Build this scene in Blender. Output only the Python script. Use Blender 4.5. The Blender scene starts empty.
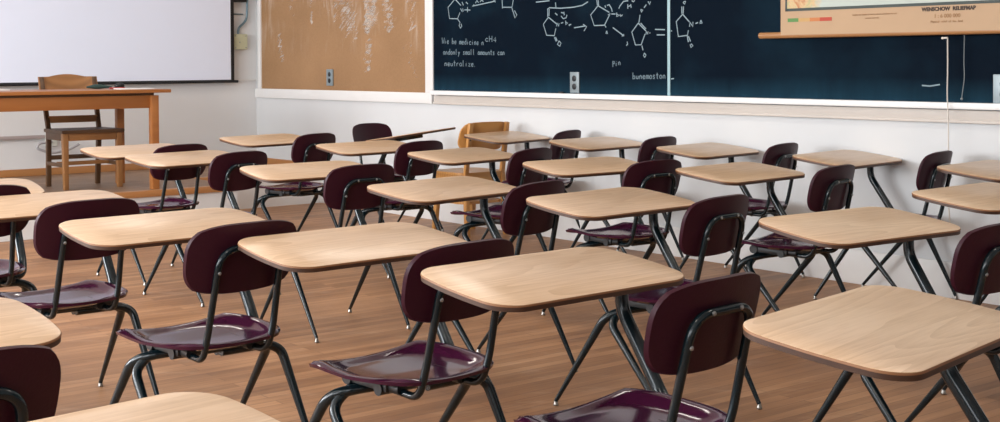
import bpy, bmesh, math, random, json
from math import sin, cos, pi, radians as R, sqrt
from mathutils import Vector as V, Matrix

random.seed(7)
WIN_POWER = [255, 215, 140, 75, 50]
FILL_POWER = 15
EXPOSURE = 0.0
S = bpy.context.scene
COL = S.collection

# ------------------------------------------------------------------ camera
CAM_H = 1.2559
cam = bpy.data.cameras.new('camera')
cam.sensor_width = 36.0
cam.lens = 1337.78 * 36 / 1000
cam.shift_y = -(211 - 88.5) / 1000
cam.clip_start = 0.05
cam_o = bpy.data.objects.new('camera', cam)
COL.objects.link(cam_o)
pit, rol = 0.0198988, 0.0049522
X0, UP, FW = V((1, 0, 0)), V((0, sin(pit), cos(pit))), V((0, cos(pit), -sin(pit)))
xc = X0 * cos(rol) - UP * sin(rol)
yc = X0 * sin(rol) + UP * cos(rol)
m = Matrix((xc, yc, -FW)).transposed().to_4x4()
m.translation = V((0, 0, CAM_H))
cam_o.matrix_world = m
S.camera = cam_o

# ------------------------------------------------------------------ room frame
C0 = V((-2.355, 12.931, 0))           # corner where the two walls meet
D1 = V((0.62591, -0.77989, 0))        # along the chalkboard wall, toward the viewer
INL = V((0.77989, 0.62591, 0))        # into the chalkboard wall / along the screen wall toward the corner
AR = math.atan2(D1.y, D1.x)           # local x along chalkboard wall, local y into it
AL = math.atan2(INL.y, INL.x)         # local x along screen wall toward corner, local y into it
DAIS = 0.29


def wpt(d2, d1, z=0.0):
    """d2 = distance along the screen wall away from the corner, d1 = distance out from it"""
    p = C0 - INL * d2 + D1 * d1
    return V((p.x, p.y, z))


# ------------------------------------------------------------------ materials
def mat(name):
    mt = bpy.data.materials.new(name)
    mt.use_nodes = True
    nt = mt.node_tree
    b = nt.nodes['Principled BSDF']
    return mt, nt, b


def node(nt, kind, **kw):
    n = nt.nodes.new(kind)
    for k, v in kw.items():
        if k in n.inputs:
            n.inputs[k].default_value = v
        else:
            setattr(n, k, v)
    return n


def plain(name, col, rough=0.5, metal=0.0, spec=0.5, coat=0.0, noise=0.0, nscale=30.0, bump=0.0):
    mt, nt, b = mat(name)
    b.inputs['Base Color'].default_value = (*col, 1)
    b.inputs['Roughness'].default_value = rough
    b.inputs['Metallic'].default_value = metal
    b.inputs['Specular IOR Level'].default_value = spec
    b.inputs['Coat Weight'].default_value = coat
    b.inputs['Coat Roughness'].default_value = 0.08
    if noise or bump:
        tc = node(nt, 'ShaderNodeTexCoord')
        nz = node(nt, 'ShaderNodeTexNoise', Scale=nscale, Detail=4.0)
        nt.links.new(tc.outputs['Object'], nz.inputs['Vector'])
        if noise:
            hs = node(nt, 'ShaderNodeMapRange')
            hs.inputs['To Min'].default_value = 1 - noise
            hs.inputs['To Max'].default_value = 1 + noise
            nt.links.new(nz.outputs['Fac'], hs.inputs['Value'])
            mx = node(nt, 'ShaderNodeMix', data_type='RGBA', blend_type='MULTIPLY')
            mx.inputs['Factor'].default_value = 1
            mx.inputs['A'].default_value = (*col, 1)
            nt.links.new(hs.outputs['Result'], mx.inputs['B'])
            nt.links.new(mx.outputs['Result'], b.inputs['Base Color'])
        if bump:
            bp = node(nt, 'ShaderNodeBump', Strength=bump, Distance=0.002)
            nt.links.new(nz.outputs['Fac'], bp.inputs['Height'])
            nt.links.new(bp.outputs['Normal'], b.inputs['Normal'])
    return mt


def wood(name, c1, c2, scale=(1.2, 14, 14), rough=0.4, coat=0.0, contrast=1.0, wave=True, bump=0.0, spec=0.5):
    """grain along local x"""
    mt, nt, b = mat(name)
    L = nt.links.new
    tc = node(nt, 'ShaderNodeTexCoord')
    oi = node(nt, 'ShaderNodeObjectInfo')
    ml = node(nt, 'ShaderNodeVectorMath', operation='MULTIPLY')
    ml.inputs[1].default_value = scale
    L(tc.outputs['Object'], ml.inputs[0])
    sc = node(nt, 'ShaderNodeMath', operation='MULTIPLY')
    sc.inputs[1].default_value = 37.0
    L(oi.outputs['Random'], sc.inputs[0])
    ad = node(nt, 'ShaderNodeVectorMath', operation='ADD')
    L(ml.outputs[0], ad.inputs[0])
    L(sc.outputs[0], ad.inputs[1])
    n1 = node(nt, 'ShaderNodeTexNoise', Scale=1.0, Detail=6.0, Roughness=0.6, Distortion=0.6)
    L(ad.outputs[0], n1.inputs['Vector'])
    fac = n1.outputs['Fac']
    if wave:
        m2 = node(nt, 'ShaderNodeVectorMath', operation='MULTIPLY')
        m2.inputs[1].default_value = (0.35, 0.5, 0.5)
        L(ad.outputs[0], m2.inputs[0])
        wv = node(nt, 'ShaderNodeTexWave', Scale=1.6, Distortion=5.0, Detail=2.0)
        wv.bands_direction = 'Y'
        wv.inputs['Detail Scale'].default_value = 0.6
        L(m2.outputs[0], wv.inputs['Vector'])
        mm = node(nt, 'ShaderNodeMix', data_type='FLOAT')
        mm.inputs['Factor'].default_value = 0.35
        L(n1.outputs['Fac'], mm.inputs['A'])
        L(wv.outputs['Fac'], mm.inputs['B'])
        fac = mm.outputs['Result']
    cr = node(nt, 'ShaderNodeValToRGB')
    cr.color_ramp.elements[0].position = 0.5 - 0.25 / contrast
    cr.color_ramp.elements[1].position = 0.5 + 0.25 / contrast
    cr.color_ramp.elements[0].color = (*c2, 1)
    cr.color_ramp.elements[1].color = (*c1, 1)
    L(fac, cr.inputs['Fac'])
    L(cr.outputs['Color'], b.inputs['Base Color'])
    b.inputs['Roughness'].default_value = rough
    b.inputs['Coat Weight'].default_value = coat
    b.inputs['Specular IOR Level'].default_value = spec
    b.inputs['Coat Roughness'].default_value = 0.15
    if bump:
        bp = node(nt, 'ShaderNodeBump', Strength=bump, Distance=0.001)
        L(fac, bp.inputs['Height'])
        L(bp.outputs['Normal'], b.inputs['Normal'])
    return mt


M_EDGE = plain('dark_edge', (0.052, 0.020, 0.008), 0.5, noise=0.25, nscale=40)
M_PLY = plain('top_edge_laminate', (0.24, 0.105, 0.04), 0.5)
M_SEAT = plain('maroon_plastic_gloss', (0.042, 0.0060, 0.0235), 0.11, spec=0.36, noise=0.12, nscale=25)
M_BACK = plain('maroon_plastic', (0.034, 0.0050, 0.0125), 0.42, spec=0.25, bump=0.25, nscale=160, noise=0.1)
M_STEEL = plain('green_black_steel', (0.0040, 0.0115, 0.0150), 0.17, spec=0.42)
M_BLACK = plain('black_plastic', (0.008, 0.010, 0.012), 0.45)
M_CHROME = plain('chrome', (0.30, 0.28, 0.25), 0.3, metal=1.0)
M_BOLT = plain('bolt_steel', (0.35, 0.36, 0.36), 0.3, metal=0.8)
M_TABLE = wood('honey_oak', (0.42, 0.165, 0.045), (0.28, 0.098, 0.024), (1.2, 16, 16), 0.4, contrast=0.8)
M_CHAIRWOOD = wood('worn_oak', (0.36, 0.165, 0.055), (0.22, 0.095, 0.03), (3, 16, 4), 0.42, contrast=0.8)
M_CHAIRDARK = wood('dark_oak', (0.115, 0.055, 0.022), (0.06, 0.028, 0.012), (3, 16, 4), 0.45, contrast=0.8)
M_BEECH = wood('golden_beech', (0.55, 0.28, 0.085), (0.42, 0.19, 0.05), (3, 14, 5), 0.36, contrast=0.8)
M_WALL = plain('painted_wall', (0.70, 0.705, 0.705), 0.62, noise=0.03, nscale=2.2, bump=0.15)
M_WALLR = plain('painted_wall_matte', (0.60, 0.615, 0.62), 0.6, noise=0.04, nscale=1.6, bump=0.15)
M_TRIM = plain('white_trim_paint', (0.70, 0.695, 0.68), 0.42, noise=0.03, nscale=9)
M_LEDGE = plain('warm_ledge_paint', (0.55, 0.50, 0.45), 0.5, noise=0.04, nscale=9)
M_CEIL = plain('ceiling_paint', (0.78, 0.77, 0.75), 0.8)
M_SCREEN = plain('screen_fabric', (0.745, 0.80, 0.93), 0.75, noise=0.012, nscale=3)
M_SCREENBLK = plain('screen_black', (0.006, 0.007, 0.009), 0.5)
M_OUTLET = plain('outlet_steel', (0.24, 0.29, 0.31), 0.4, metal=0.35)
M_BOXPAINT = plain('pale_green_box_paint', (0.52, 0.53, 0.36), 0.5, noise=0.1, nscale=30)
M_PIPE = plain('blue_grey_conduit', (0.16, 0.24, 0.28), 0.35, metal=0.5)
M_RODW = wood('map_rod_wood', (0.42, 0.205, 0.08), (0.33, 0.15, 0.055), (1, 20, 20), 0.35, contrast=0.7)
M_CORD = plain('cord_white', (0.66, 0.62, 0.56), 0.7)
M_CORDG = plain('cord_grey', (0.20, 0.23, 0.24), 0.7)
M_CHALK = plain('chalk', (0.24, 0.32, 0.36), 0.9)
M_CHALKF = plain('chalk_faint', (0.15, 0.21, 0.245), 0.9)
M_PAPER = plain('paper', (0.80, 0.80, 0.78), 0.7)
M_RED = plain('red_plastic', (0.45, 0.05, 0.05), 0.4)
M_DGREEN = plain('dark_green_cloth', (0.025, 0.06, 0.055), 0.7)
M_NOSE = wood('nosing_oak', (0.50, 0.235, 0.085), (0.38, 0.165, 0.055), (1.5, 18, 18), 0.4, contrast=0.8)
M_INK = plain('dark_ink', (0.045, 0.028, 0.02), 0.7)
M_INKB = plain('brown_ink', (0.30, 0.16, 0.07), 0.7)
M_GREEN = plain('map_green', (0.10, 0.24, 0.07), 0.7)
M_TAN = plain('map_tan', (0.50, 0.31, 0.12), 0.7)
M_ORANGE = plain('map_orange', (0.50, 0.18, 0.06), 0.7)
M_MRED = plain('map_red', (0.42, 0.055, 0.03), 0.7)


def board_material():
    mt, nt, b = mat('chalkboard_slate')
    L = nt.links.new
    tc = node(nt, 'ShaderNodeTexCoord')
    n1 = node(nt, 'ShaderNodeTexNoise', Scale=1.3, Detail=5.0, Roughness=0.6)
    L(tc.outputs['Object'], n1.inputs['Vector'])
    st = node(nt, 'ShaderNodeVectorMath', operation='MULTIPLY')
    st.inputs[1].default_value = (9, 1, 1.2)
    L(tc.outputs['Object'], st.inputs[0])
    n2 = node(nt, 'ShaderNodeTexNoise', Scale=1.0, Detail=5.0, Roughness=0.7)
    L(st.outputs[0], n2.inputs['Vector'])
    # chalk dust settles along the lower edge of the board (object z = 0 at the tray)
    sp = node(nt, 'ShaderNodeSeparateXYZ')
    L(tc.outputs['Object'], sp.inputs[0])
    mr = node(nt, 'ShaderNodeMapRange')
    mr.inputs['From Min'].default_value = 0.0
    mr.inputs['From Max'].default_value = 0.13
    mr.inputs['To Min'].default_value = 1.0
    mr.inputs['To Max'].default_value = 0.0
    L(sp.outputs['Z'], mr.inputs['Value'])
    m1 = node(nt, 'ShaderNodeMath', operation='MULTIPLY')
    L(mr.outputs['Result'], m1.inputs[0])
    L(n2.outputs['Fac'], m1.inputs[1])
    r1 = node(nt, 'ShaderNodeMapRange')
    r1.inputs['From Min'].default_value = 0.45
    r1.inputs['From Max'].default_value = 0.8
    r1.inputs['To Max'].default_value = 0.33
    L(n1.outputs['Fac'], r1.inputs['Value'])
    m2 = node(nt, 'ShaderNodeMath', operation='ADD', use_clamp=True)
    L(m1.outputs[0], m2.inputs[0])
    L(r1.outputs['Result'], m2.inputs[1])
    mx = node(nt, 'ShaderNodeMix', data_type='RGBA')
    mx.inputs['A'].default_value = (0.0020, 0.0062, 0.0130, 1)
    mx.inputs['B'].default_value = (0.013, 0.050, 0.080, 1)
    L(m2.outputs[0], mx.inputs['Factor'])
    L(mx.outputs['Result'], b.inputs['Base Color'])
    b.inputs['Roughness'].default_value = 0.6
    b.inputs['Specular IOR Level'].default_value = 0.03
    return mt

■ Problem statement
Begin at the top of the material above and output each line exactly, stopping after the line that holds "COL = S.collection". Leave out pictures.

■ Task answer
Build this scene in Blender. Output only the Python script. Use Blender 4.5. The Blender scene starts empty.
import bpy, bmesh, math, random, json
from math import sin, cos, pi, radians as R, sqrt
from mathutils import Vector as V, Matrix

random.seed(7)
WIN_POWER = [255, 215, 140, 75, 50]
FILL_POWER = 15
EXPOSURE = 0.0
S = bpy.context.scene
COL = S.collection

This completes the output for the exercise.